Le problème du Congrès en général, et des démocrates bien sûr, c’est qu’ils sont complices et partie prenante dans le conflit irakien. Ils ont soutenu son déclenchement, sa durée, etc. ; ils ne sont pas du tout hostiles au projet impérial qui l’a sous-tendu. D’une façon plus large, le Congrès et les démocrates comprennent la dangerosité de cette crise, qui est une menace grave contre la validité et l’équilibre du système. Cela aussi les freine dans les mesures qu’ils pourraient prendre, mais exacerbe à mesure leur frustration (toujours la psychologie).
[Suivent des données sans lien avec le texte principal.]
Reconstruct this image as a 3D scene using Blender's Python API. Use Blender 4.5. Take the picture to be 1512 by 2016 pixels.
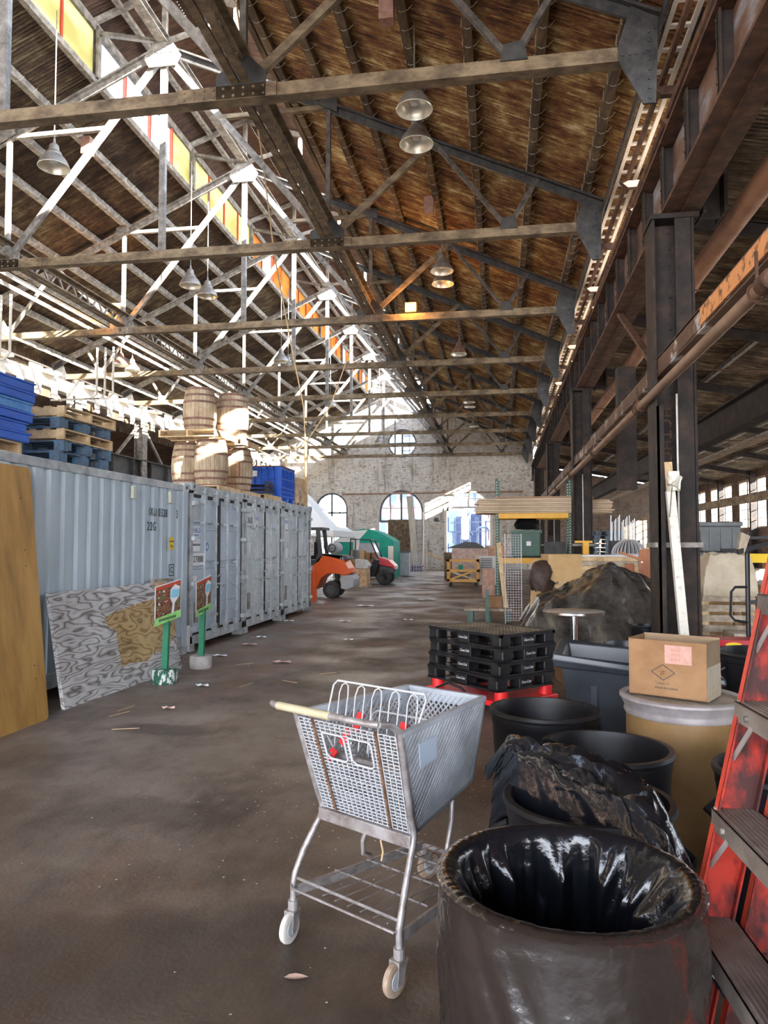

Leur problème est qu’ils ont en face d’eux un homme qui, pour une raison ou pour une autre, ne partage pas ces préoccupations. Même s’il est complètement une créature du système, GW n’a pas à coeur la solidarité du système. C’est un curieux paradoxe et une contradiction éclairante : étant parfaitement créature du système, c’est-à-dire pur individualiste, GW n’a évidemment pas le réflexe de solidarité qu’il faut pour contribuer, même en cas de crise grave, à protéger le système en dernier recours (c’est ce qu’on désigne sous l’expression ronflante de “bipartisan issue”).

C’est essentiellement l’attitude de GW, son entêtement, son refus de sortir de son monde virtualiste, qui sont la cause du caractère psychologique de la crise, et de l’accélération de l’aggravation de la psychologie de la crise. Mais le président n’est pas nécessairement l’explication de la crise, laquelle est à chercher dans les mécanismes du système (le Congrès a un poids considérable mais il n’a pas de véritable pouvoir de censure, rapidement réalisable, contre le gouvernement : ou bien il a trop de poids ou bien il n’a pas assez de pouvoir). GW est coupable mais pas responsable.

(Et puisqu’il est irresponsable, il est, comme la crise elle-même, imprévisible. Cela fait qu’un prolongement de cette crise washingtonienne pourrait également se trouver du côté de l’Iran, si GW choisit d’étendre le conflit irakien vers ce pays.)